Aim:
Print the data that follows exactly.

Data extract:
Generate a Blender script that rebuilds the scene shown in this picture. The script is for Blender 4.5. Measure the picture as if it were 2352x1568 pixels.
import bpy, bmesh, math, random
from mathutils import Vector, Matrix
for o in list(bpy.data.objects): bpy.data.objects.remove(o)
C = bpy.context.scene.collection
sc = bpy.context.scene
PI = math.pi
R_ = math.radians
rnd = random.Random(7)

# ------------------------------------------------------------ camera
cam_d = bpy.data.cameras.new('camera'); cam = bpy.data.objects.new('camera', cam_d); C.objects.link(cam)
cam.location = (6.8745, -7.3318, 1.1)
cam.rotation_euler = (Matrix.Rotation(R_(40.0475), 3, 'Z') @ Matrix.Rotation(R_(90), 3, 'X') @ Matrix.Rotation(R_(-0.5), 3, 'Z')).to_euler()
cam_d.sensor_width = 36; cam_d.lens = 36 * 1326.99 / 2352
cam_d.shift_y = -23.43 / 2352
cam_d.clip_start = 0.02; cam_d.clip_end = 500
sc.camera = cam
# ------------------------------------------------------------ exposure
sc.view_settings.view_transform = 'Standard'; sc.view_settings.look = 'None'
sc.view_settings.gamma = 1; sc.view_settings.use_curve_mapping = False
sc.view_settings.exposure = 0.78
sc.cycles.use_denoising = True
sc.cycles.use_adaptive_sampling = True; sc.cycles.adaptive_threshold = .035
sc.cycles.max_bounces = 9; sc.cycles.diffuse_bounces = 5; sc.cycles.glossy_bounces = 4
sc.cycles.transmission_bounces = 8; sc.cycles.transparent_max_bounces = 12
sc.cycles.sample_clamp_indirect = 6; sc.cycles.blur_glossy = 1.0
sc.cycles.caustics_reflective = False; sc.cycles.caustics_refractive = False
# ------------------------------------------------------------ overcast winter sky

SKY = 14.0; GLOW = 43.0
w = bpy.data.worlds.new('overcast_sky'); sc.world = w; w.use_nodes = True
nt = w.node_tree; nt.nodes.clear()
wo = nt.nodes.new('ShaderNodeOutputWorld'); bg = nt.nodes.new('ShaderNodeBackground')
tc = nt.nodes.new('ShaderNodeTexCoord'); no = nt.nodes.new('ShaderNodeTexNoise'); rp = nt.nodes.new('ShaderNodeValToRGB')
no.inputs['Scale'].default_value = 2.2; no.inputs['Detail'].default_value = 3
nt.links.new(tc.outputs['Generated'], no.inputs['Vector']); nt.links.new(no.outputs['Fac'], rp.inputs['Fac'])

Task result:
Generate a Blender script that rebuilds the scene shown in this picture. The script is for Blender 4.5. Measure the picture as if it were 2352x1568 pixels.
import bpy, bmesh, math, random
from mathutils import Vector, Matrix
for o in list(bpy.data.objects): bpy.data.objects.remove(o)
C = bpy.context.scene.collection
sc = bpy.context.scene
PI = math.pi
R_ = math.radians
rnd = random.Random(7)

# ------------------------------------------------------------ camera
cam_d = bpy.data.cameras.new('camera'); cam = bpy.data.objects.new('camera', cam_d); C.objects.link(cam)
cam.location = (6.8745, -7.3318, 1.1)
cam.rotation_euler = (Matrix.Rotation(R_(40.0475), 3, 'Z') @ Matrix.Rotation(R_(90), 3, 'X') @ Matrix.Rotation(R_(-0.5), 3, 'Z')).to_euler()
cam_d.sensor_width = 36; cam_d.lens = 36 * 1326.99 / 2352
cam_d.shift_y = -23.43 / 2352
cam_d.clip_start = 0.02; cam_d.clip_end = 500
sc.camera = cam
# ------------------------------------------------------------ exposure
sc.view_settings.view_transform = 'Standard'; sc.view_settings.look = 'None'
sc.view_settings.gamma = 1; sc.view_settings.use_curve_mapping = False
sc.view_settings.exposure = 0.78
sc.cycles.use_denoising = True
sc.cycles.use_adaptive_sampling = True; sc.cycles.adaptive_threshold = .035
sc.cycles.max_bounces = 9; sc.cycles.diffuse_bounces = 5; sc.cycles.glossy_bounces = 4
sc.cycles.transmission_bounces = 8; sc.cycles.transparent_max_bounces = 12
sc.cycles.sample_clamp_indirect = 6; sc.cycles.blur_glossy = 1.0
sc.cycles.caustics_reflective = False; sc.cycles.caustics_refractive = False
# ------------------------------------------------------------ overcast winter sky

SKY = 14.0; GLOW = 43.0
w = bpy.data.worlds.new('overcast_sky'); sc.world = w; w.use_nodes = True
nt = w.node_tree; nt.nodes.clear()
wo = nt.nodes.new('ShaderNodeOutputWorld'); bg = nt.nodes.new('ShaderNodeBackground')
tc = nt.nodes.new('ShaderNodeTexCoord'); no = nt.nodes.new('ShaderNodeTexNoise'); rp = nt.nodes.new('ShaderNodeValToRGB')
no.inputs['Scale'].default_value = 2.2; no.inputs['Detail'].default_value = 3
nt.links.new(tc.outputs['Generated'], no.inputs['Vector']); nt.links.new(no.outputs['Fac'], rp.inputs['Fac'])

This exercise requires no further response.